The next day the Pope convenes the College of Cardinals. “There is some good news,” he announces, “and some bad news.”

“The good news is that the Church has come into $500 million dollars.”

“And the bad news, your eminence?” asks a Cardinal.

“We’re losing the Wonderbread account.”

Timbuctu

W.B. Yeats and William Shakespease both died on the same day and went to heaven. St.
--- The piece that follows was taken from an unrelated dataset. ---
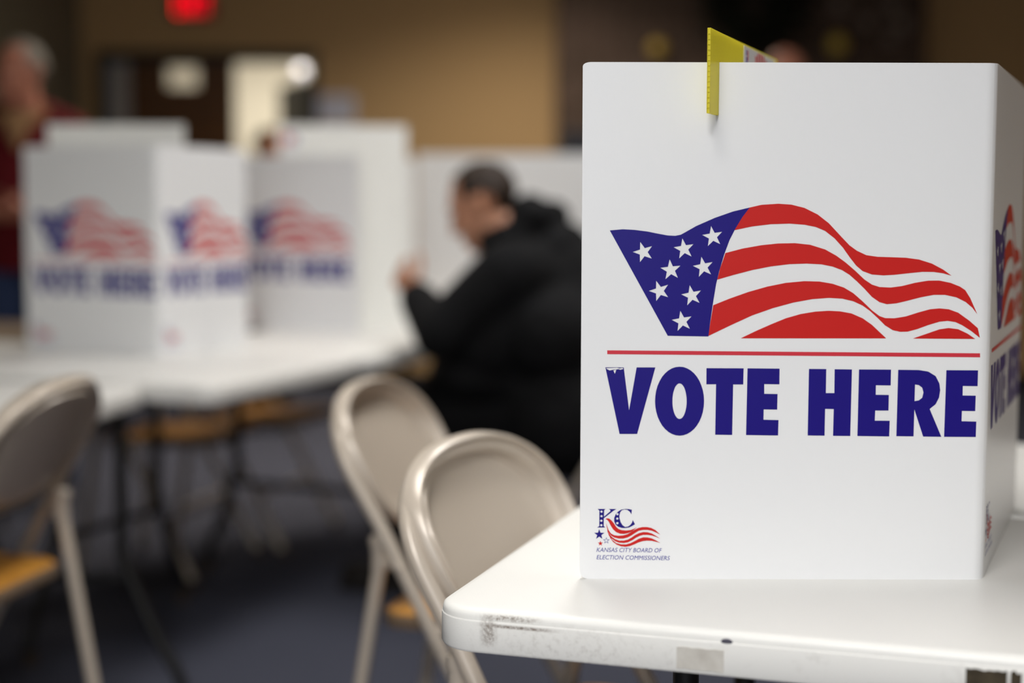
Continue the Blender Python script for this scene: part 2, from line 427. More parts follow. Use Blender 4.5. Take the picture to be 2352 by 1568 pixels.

Peter met them both at the pearly gates and said, “Lads, I’d love to let the two of you in today but we have had a very busy week and we only have one space left inside.” The two looked at each other in disbelief and Peter continued, “We are going to have a poetry competition to see who gets in, but the poem has to contain the word timbuctu.” No sooner had he finished when Shakespeare puts up the hand and says:

“As I was travelling across foreign sands
From afar I spied a spec of blue
As I approached I saw I caravan
Its destination was timbuctu”

Peter was clapping his hands and Shakespeare was almost in the gate when Yeats says, “Hold on I’ve got one.”

“My dog Tim and I a hunting went
We spied three ladies in a tent
They were three and we were two
So I bucked one and Tim bucked two.”

Drunks

A drunk walks into a bar and says to the bartender, “Get everyone here a drink on me, and get one for yourself too.” The bartender pours a round of drinks, including one for himself, then says to the drunk, “That will be $45.” The drunk said, “I don’t have any money.” The bartender takes the drunk outside and beats the shit out of him.

The next night the same drunk walks into the bar and says to the bartender — “Get everyone here a drink on me, and one for yourself too.” The bartender thinks, this guy can’t be that stupid to come in here two nights in a row with no money, so he pours a round, has one himself, bumps the guy and says, “That will be $50.” The drunk says, “I don’t have any money.” The bartender takes the drunk outside and beats the shit out of him again.

The next night, same drunk walks into the bar and tells the bartender to get a round for everyone. The bartender says, “What not one for myself?” To which the drunk replied, “Hell no, you get too mean when you drink.”